Democrats are more analytical than Republicans — barely

A small party-line difference in scores on an analytical thinking survey gets bigger when factoring in political ideology and the 2016 Presidential vote.
Red and blue pieces on a chess board.

(Illustration by Michael S. Helfenbein)

A survey of 15,000 online workers has confirmed the hypothesis that Republicans and Trump voters are less analytical than Democrats and Hillary Clinton voters.

Well, sort of.

While results of the Yale research do show Clinton voters scored slightly higher than Trump voters (6%) on tests designed to measure cognitive reflection or analytical thinking, much of the difference disappeared if Democrats who voted for Trump, the least analytical subgroup, were eliminated from the equation. Intriguingly, said the researchers, political moderates and non-voters tended to be the least reflective, and libertarians the most reflective.

The results show this is a lot more complicated than people made it seem,’’ said Gordon Pennycook, co-author of the study which appears in the journal Personality and Social Psychology Bulletin. “And education levels did not seem explain these differences.”

Yale psychologists Pennycook and David Rand used the data to test a contentious theory that conservatives and Republicans tend to think more intuitively, or go with their gut instincts, while liberals and Democrats tend to be more willing to reflectively analyze issues. Subjects of different political ideologies, party affiliations, and 2016 presidential votes were given two tests designed to measure cognitive reflection, or the tendency to think analytically.

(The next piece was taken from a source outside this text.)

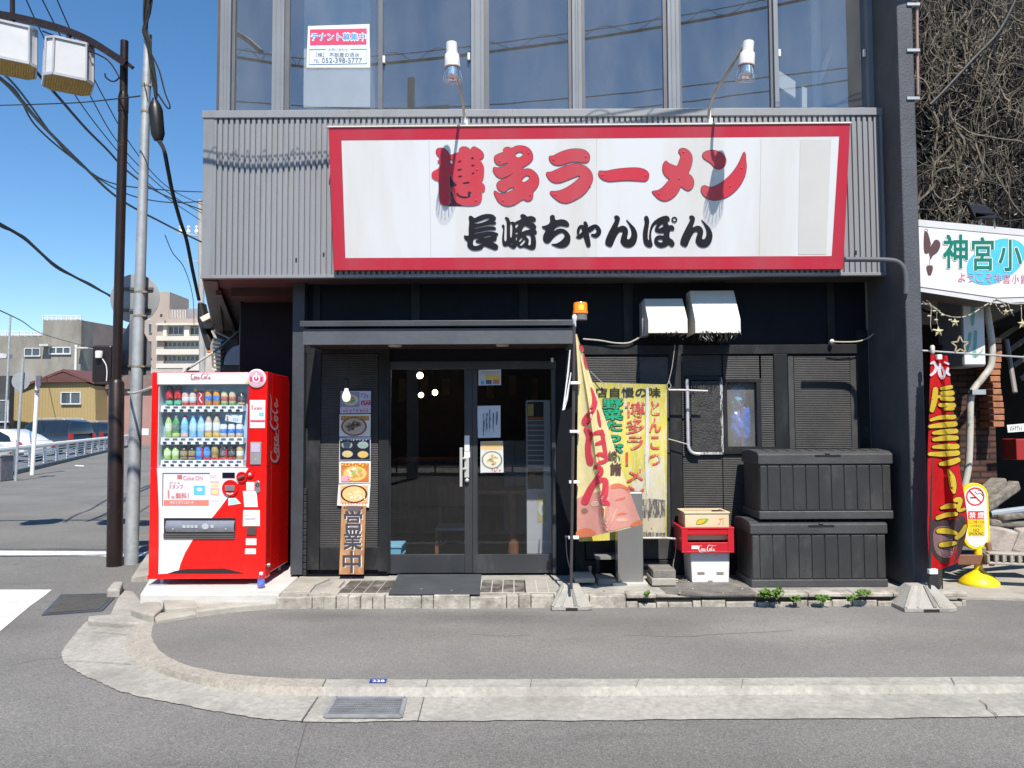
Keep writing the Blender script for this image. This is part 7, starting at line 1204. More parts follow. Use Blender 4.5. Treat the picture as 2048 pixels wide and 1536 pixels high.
def lantern(px, py, parent):
    c = at_y(px, py, pb_.y - .05); w_, h_ = .235, .42; A_ = R(33)
    M = Matrix.Translation(c) @ Matrix.Rotation(A_, 4, 'Z'); cut = .075
    def oc(k, z): return [M @ Vector((x * k, y * k, z)) for x, y in ((-w_, -w_ + cut), (-w_ + cut, -w_), (w_ - cut, -w_), (w_, -w_ + cut), (w_, w_ - cut), (w_ - cut, w_), (-w_ + cut, w_), (-w_, w_ - cut))]
    T_, B_ = oc(.97, 0), oc(1, -h_); mb = MB(); mb.faces(T_ + B_, [(0, 1, 2, 3, 4, 5, 6, 7)] + [(i, i + 8, (i + 1) % 8 + 8, (i + 1) % 8) for i in range(8)]); o = mb.build('lantern', LAN, parent, recalc=True)
    mb = MB(); T2_, B2_ = oc(1.0, .0), oc(1.03, -h_)
    for i in range(8): mb.bar(T2_[i], B2_[i], .02, .02); mb.bar(T2_[i], T2_[(i + 1) % 8], .02, .026); mb.bar(B2_[i], B2_[(i + 1) % 8], .02, .03)
    mb.build('lantern_frame', LFR, o); mb = MB()
    for i in range(-8, 9):
        t = i / 9 * w_; lim = w_ * .97 - max(0, abs(t) - (w_ - cut)); mb.bar(M @ Vector((t, -lim, -h_ - .004)), M @ Vector((t, lim, -h_ - .004)), .007, .02); mb.bar(M @ Vector((-lim, t, -h_ - .006)), M @ Vector((lim, t, -h_ - .006)), .007, .02)
    mb.build('lantern_grid', LGR, o); mb = MB(); mb.faces([p + Vector((0, 0, .05)) for p in oc(.96, -h_)], [(0, 1, 2, 3, 4, 5, 6, 7)]); mb.build('lantern_reflector', pm('amber_reflector', (.8, .6, .22), .4), o)
for q in ((138, 97), (25, 64), (-190, 66)): lantern(*q, lp)
mb = MB(); a = at_y(190, 765, pb_.y + .1); mb.box(a.x, a.x + .22, pb_.y + .02, pb_.y + .2, a.z, at_y(190, 692, pb_.y + .1).z); mb.build('switch_box', pm('black_brown_box', (.015, .009, .009), .4), lp, bevel=.02); mb = MB(); mb.lathe([(.038, 0), (.04, .01), (.04, .07), (.036, .08)], at_y(198, 716, pb_.y), 16); mb.build('light_sensor', WHITE_PL, lp, smooth=True); mb = MB(); mb.tube([at_y(x, y, pb_.y - .02) for x, y in catmull([(205, 718), (212, 730), (214, 745), (213, 762)], 4)], .006, 6); mb.build('sensor_cable', WHITE_PL, lp)
# ---- galvanised pole with the cable bundle and road signs
gp0 = at_z(262, 1128, ZR); gY = gp0.y; gp = thing('utility_pole', 'slim galvanised steel pole carrying black cables beside the brown lamp post', 'pole', gp0); mb = MB(); gt = at_y(296, 70, gY); mb.tube([gp0, gt], [.076, .044], 18); mb.build('pole', GALV, gp, smooth=True)
mb = MB()
for t in (.42, .53, .62, .7, .79, .87): p = gp0.lerp(gt, t); mb.lathe([(.006, -.07 + .02 * t), (.006, 0)], p + Vector((.0, -.0, 0)), 6, (0, -1, 0))
for t in (.46, .505, .365, .85, .9): p = gp0.lerp(gt, t); mb.lathe([(.078 - .03 * t, -.012), (.078 - .03 * t, .012)], p, 16); mb.bar(p + Vector((.05, -.03, 0)), p + Vector((.10, -.03, 0)), .02, .02)
mb.build('bands', pm('rusty_band', (.28, .22, .15), .6, .3, var=.3, scale=20), gp)
mb = MB(); rs = random.Random(2)
for k in range(8):
    o_ = [rs.uniform(-9, 9) for _ in range(4)]; mb.tube([at_y(x, y, gY - .07 - .01 * k) for x, y in catmull([(298 + o_[0], -30), (293 + o_[1] * .7, 25), (291 + o_[2] * .5, 60), (297 + o_[3] * .3, 85), (302 + o_[0] * .4, 125), (308 + o_[1] * .4, 165), (312, 195)], 5)], .019 if k < 4 else .008, 6)
for q in ([(296, 70), (300, 100), (318, 140), (330, 185), (340, 212), (334, 215), (316, 188)],): mb.tube([at_y(x, y, gY - .08) for x, y in catmull(q, 6)], .010, 6)
mb.tube([at_y(x, y, gY - .07) for x, y in ((288, 165), (294, 190))], .006, 6); mb.build('cable_bundle', RUBBER, gp)
mb = MB(); c0, c1 = at_y(309, 196, gY - .1), at_y(317, 282, gY - .1); ax = (c1 - c0); h_ = ax.length; mb.lathe([(.02, 0), (.06, .08), (.078, .14), (.075, h_ - .08), (.05, h_ - .01), (.02, h_)], c0, 16, ax); mb.build('cable_closure', pm('black_closure', (.014, .014, .015), .4), gp, smooth=True)
rsn = thing('road_sign', 'round road sign seen from behind on the galvanised pole', 'road sign', at_y(270, 597, gY + .12)); c = at_y(270, 597, gY + .14); mb = MB(); mb.lathe([(.28, -.004), (.288, .0), (.288, .006), (.28, .008)], c, 40, (0, -1, 0)); mb.build('disc', pm('grey_sign_back', (.33, .33, .33), .5, .3, var=.06), rsn, smooth=True)
mb = MB(); mb.bar(c + Vector((-.2, -.02, .11)), c + Vector((.22, -.02, .11)), .02, .03); mb.bar(c + Vector((-.2, -.02, -.14)), c + Vector((.2, -.02, -.14)), .02, .03); mb.build('clamps', pm('dark_clamp', (.1, .1, .1), .5), rsn)
rs2 = thing('road_sign', 'pentagonal road sign seen from behind, lower on the galvanised pole', 'road sign', at_y(268, 700, gY + .14)); mb = MB(); mb.prism([at_y(x, y, gY + .13) for x, y in [(268, 628), (302, 692), (301, 750), (236, 750), (234, 692)]], (0, .006, 0)); mb.build('plate', pm('grey_sign_back_dark', (.2, .2, .21), .5, .3), rs2, recalc=True); mb = MB(); mb.bar(at_y(240, 732, gY + .11), at_y(302, 732, gY + .11), .02, .025); mb.build('clamps', pm('dark_clamp', (.1, .1, .1), .5), rs2)
mb = MB(); mb.tube([at_y(x, y, Y) for x, y, Y in catmull([(256, 785, gY), (270, 786, 8.3), (290, 780, 7.9), (306, 774, 7.6), (330, 765, 7.7), (345, 758, 8.0), (400, 722, 8.6), (440, 695, 9.0), (478, 662, 9.4)], 5)], .013, 7); tag(mb.build('power_cable', pm('pale_cable', (.52, .5, .46), .5), smooth=True), 'pale cable from the lamp post over the vending machine to the building side', 'cable')
# ---- clutter on the building's side wall
ju = thing('junction_box', 'black cable box with tilted white cover on the building side above the street', 'junction box', at_y(408, 630, 10.6)); Yj = 10.6
mb = MB(); mb.prism([at_y(x, y, Yj) for x, y in [(394, 606), (402, 603), (408, 630), (410, 655), (428, 695), (412, 700), (400, 662), (394, 640)]], (0, .2, 0)); mb.build('box', pm('black_box', (.02, .019, .018), .5), ju, bevel=.02, recalc=True); mb = MB(); mb.prism([at_y(x, y, Yj - .12) for x, y in [(399, 635), (420, 624), (425, 634), (405, 644)]], (0, .25, .02)); mb.build('cover', WHITE_SHEET, ju, bevel=.005, recalc=True); mb = MB(); mb.prism([at_y(x, y, Yj - .02) for x, y in [(405, 645), (427, 634), (430, 650), (420, 656), (406, 657)]], (0, .25, 0)); mb.build('side_panel', pm('brown_grey_panel', (.24, .2, .17), .6), ju, recalc=True)
mb = MB(); mb.ball(at_y(431, 661, Yj - .3), .02, 10); mb.build('lamp_head', WHITE_PL, ju, smooth=True); mb = MB(); mb.tube([at_y(431, 663, Yj - .28), at_y(462, 678, Yj - .4)], .014, 8); mb.tube([at_y(x, y, Yj - .3) for x, y in catmull([(430, 676), (424, 690), (424, 705), (428, 718)], 4)], .02, 8); mb.build('conduit', pm('grey_conduit', (.3, .29, .28), .5), ju, smooth=True)
ac = thing('louvre_unit', 'stack of white louvres on the side wall behind the vending machine', 'air conditioner', at_y(440, 740, 10.2)); Ya = 10.2; mb = MB()
for k in range(9): mb.bar(at_y(431, 681 + k * 8, Ya), at_y(445, 684 + k * 8, Ya), .12, .03, (0, -.5, 1))
mb.build('louvres', WHITE_SHEET, ac); mb = MB(); mb.pbox(434, 676, 476, 756, Ya + .04, Ya + .4); mb.build('case', pm('dark_case', (.035, .036, .04), .5), ac, bevel=.01); mb = MB(); mb.prism([at_y(x, y, Ya - .1) for x, y in [(411, 706), (422, 706), (424, 735), (430, 741), (430, 752), (411, 752)]], (0, .2, 0)); mb.build('side_cover', pm('pale_side_cover', (.5, .47, .44), .5), ac, bevel=.008, recalc=True)
hd = thing('round_hood', 'blue grey rounded vent hood on the side wall behind the vending machine', 'vent hood', at_y(462, 730, 9.2)); mb = MB(); mb.prism([at_y(x, y, 9.0) for x, y in [(446, 730), (449, 715), (456, 702), (466, 693), (482, 688), (490, 688), (490, 730)]], (0, .35, 0)); mb.build('shell', pm('blue_grey_hood', (.22, .25, .32), .45), hd, bevel=.015, recalc=True); mb = MB(); mb.pbox(446, 731, 490, 752, 9.02, 9.3); mb.build('mouth', ink((.03, .03, .03)), hd)
ol = thing('orange_lamp', 'tiny orange lamp on a pale post beyond the junction box', 'lamp', at_y(418, 745, 11.5)); mb = MB(); mb.ball(at_y(418, 698, 11.5), .035, 8); mb.ball(at_y(419, 704, 11.5), .03, 8); mb.build('lamp', pm('orange_plastic', (.7, .16, .02), .4), ol, smooth=True); mb = MB(); mb.pbox(411, 707, 424, 760, 11.5, 11.7); mb.build('post', WHITE_SHEET, ol)
# ---- white guard rail along the far side of the side street
gr = thing('guard_rail', 'white pipe guard rail along the far edge of the side street', 'guard rail', at_z(0, 962, ZR)); RA, RB = at_z(-130, 985, ZR), at_z(300, 883, ZR); ra, rb_ = RA + Vector((0, 0, .85)), RB + Vector((0, 0, .85)); RWH = pm('white_rail_paint', (.78, .77, .75), .5, var=.08, scale=4)
mb = MB(); mb.tube([ra, rb_], .085, 8); mb.build('top_rail', RWH, gr); mb = MB()
for k in (.12, .23, .34, .45, .56, .67): mb.tube([RA + Vector((0, 0, k)), RB + Vector((0, 0, k))], .024, 5)
mb.build('rails', RWH, gr); n_ = 26
for k in range(n_ + 1): t = k / n_; p = RA.lerp(RB, t); mb = MB(); mb.tube([p, p + Vector((0, 0, .85))], .06, 8); mb.build('post', RWH, gr)
mb = MB(); mb.bar(RA + Vector((0, 0, .04)), RB + Vector((0, 0, .04)), .25, .1); struct(mb.build('kerb', CONC_DARK))
ut = thing('utility_cabinet', 'grey purple cabinet at the left edge beside the guard rail', 'cabinet', at_z(5, 958, ZR)); mb = MB(); p = at_z(14, 962, ZR); mb.box(p.x - .6, p.x + .0, p.y - .3, p.y + .3, ZR, ZR + .72); mb.build('case', pm('grey_purple_cabinet', (.18, .165, .18), .6, var=.3, scale=8), ut, bevel=.03); mb = MB(); mb.box(p.x - .62, p.x + .02, p.y - .32, p.y + .32, ZR + .72, ZR + .76); mb.build('cap', CONC2, ut)
def post(label, pxb, pyb, pxt, pyt, r, mat, nm='sign_post', z=ZR, dep=None):
    b = at_z(pxb, pyb, z) if dep is None else at_y(pxb, pyb, dep); t_ = at_y(pxt, pyt, b.y); t = thing(nm, label, 'post', b, 'thin posts by the guard rail'); mb = MB(); mb.tube([b, t_], r, 10); mb.build('pole', mat, t, smooth=True); return t, b, t_
post('tall thin grey post farthest left beyond the guard rail', 8, 905, 21, 630, .06, GALV)
t, b, tp = post('grey post with a round sign back, in front of the guard rail', 31, 962, 46, 718, .04, GALV); c = at_y(42, 762, b.y + .1); mb = MB(); mb.lathe([(.27, 0), (.27, .01)], c, 24, (0, -1, 0)); mb.build('round_sign', pm('grey_round_sign', (.3, .31, .33), .5), t)
t, b, tp = post('white post with a small plate, in front of the guard rail', 64, 950, 76, 752, .065, RWH); mb = MB(); mb.box(tp.x - .0, tp.x + .16, b.y - .12, b.y - .06, tp.z - .34, tp.z); mb.box(tp.x - .02, tp.x + .08, b.y - .12, b.y - .06, tp.z - .55, tp.z - .46); mb.build('plate', pm('purple_grey_plate', (.12, .11, .14), .6), t)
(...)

A sample question: A bat and ball cost $1.10 in total. The bat costs a $1 more than the ball. How much does the ball cost? (Instinct says 10 cents, but that is wrong. That would make the cost of the bat $1.10 and the total cost $1.20. The actual price of the ball would be 5 cents, and the cost of the bat would be $1.05.)

The overall differences between Democrats and Republicans was small (4%), but when broken down by party affiliation, political ideology, or 2016 Presidential vote, larger differences emerged. In particular, Democrats who voted for Trump were two to three times more likely than the other groups to answer all reflective thinking questions incorrectly.